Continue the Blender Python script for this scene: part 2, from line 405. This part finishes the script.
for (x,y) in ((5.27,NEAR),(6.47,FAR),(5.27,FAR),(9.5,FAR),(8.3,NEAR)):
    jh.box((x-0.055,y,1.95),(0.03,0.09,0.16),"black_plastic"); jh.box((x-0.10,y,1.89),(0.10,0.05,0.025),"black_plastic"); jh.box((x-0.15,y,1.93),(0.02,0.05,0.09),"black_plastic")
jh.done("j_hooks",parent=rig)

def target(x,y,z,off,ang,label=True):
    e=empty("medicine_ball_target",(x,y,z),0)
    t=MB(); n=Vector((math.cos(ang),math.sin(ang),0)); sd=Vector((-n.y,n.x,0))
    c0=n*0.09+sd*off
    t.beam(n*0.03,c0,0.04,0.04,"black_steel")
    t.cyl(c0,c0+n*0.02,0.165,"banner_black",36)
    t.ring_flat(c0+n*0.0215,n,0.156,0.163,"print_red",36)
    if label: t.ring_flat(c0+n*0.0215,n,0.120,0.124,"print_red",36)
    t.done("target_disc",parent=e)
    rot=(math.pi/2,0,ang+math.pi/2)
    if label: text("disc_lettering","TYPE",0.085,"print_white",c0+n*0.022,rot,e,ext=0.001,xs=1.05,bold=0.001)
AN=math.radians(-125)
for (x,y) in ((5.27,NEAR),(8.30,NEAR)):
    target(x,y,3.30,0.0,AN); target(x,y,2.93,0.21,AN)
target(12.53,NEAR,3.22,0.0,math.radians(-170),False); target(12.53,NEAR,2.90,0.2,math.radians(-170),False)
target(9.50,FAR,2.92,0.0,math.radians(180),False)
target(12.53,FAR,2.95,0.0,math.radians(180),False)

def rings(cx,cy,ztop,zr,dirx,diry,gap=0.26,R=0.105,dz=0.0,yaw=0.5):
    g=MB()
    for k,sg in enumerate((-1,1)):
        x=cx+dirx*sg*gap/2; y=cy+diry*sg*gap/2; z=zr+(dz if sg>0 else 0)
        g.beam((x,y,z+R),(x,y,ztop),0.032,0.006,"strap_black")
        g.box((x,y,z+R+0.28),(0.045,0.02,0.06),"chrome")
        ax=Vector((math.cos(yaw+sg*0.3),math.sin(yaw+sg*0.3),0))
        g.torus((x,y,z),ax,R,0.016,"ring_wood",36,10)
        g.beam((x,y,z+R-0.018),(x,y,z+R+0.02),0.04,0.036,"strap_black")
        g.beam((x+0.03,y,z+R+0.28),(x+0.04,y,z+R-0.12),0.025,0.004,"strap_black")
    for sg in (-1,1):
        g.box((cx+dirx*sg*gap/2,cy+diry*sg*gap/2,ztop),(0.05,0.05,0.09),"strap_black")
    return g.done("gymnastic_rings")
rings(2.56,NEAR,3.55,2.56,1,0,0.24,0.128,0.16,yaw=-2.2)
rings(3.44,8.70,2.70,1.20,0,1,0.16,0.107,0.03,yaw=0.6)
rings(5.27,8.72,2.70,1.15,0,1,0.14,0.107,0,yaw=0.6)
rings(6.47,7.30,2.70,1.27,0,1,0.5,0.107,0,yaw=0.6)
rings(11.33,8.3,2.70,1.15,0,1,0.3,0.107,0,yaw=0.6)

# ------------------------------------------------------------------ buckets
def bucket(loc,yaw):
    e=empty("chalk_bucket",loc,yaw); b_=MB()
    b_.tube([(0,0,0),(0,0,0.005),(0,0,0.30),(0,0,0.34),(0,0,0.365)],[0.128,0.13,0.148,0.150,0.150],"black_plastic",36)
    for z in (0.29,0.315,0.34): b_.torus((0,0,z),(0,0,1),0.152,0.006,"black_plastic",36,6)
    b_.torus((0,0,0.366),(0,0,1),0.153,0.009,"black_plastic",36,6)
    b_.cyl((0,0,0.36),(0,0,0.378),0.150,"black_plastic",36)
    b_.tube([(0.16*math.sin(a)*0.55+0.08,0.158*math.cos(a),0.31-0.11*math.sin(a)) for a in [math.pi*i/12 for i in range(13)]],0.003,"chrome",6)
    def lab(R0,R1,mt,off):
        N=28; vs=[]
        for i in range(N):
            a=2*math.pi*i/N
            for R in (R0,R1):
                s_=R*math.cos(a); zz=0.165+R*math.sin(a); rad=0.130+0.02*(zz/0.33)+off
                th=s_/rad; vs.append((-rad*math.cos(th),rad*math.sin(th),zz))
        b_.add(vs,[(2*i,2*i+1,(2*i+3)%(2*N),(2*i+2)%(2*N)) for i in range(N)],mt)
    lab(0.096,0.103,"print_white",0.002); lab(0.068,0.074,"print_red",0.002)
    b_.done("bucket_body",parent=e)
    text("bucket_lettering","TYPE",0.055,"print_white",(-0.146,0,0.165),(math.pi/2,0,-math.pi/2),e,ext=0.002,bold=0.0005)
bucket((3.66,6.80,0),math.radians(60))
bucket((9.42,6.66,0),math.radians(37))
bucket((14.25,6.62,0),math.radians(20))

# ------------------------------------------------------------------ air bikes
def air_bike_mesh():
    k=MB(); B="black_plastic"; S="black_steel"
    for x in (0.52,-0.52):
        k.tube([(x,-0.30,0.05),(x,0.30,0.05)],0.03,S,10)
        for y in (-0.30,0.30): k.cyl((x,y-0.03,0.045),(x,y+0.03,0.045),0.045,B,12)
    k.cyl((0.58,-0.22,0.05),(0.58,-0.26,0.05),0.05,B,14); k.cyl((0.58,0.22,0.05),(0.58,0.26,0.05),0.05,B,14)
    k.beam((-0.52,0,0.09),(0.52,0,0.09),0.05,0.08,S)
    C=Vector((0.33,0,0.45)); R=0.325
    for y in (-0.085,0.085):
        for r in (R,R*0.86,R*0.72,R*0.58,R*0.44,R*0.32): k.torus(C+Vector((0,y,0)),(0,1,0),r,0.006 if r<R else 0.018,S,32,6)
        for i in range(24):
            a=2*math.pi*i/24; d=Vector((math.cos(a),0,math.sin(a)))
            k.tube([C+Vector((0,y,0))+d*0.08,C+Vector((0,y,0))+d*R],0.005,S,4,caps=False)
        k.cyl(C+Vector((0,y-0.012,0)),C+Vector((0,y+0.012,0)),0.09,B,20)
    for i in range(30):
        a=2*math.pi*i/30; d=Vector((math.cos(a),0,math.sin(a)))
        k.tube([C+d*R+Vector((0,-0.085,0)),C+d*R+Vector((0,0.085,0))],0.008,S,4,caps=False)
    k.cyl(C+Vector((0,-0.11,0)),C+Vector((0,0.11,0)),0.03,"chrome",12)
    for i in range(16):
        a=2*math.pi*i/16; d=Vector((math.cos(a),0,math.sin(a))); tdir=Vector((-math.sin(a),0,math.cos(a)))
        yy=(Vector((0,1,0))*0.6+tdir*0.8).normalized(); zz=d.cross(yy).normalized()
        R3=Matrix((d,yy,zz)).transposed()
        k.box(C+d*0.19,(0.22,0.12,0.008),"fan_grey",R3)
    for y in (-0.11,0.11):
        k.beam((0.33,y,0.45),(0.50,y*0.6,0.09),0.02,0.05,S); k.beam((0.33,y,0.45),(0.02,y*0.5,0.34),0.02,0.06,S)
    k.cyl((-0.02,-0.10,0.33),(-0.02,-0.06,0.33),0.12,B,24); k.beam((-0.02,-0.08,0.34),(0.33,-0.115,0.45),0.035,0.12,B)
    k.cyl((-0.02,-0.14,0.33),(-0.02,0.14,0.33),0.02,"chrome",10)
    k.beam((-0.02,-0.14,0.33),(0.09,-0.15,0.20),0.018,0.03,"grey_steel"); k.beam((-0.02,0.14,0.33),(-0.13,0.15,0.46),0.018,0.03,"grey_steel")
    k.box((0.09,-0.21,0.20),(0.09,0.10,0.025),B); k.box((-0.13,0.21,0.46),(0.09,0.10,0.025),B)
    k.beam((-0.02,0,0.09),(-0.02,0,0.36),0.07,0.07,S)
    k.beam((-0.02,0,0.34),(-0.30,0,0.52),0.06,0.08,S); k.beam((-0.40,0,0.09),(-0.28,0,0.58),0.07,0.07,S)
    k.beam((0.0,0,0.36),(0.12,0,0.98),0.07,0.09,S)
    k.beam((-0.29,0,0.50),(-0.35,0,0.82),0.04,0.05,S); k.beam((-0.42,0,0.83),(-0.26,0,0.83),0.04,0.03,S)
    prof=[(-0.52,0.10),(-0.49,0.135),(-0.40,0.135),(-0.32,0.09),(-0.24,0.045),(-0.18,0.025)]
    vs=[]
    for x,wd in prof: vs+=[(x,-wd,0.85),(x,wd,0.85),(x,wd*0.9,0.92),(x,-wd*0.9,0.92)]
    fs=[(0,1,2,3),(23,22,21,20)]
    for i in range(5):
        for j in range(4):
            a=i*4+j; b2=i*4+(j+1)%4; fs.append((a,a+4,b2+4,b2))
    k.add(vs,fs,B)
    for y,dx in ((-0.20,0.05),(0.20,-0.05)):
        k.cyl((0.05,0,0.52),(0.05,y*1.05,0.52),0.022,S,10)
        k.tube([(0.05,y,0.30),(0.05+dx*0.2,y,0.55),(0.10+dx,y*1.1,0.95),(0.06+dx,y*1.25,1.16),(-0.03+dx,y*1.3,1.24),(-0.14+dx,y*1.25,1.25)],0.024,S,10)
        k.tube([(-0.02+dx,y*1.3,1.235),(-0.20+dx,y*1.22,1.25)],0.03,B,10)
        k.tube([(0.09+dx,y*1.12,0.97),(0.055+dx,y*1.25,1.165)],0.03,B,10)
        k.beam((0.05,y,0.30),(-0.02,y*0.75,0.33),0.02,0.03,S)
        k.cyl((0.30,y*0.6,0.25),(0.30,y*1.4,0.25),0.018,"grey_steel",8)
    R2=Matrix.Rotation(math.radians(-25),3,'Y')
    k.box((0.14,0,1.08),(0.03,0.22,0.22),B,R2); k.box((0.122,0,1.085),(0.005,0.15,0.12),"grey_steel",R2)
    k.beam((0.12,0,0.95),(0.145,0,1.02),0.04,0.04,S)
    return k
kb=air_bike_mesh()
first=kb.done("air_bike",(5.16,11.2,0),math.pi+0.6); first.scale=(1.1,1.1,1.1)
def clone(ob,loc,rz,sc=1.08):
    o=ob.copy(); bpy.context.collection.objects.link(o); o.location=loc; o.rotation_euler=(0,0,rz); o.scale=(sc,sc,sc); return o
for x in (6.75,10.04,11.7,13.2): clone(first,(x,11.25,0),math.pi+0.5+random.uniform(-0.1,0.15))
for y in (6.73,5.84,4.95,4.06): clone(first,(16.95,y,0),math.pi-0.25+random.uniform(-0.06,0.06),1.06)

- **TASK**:
Write out, unaltered, the lines from the opening of the listing through the line that includes "target(12.53,FAR,2.95,0.0,math.radians(180),False)".

- **RESPONSE TO THIS TASK**:
Continue the Blender Python script for this scene: part 2, from line 405. This part finishes the script.
for (x,y) in ((5.27,NEAR),(6.47,FAR),(5.27,FAR),(9.5,FAR),(8.3,NEAR)):
    jh.box((x-0.055,y,1.95),(0.03,0.09,0.16),"black_plastic"); jh.box((x-0.10,y,1.89),(0.10,0.05,0.025),"black_plastic"); jh.box((x-0.15,y,1.93),(0.02,0.05,0.09),"black_plastic")
jh.done("j_hooks",parent=rig)

def target(x,y,z,off,ang,label=True):
    e=empty("medicine_ball_target",(x,y,z),0)
    t=MB(); n=Vector((math.cos(ang),math.sin(ang),0)); sd=Vector((-n.y,n.x,0))
    c0=n*0.09+sd*off
    t.beam(n*0.03,c0,0.04,0.04,"black_steel")
    t.cyl(c0,c0+n*0.02,0.165,"banner_black",36)
    t.ring_flat(c0+n*0.0215,n,0.156,0.163,"print_red",36)
    if label: t.ring_flat(c0+n*0.0215,n,0.120,0.124,"print_red",36)
    t.done("target_disc",parent=e)
    rot=(math.pi/2,0,ang+math.pi/2)
    if label: text("disc_lettering","TYPE",0.085,"print_white",c0+n*0.022,rot,e,ext=0.001,xs=1.05,bold=0.001)
AN=math.radians(-125)
for (x,y) in ((5.27,NEAR),(8.30,NEAR)):
    target(x,y,3.30,0.0,AN); target(x,y,2.93,0.21,AN)
target(12.53,NEAR,3.22,0.0,math.radians(-170),False); target(12.53,NEAR,2.90,0.2,math.radians(-170),False)
target(9.50,FAR,2.92,0.0,math.radians(180),False)
target(12.53,FAR,2.95,0.0,math.radians(180),False)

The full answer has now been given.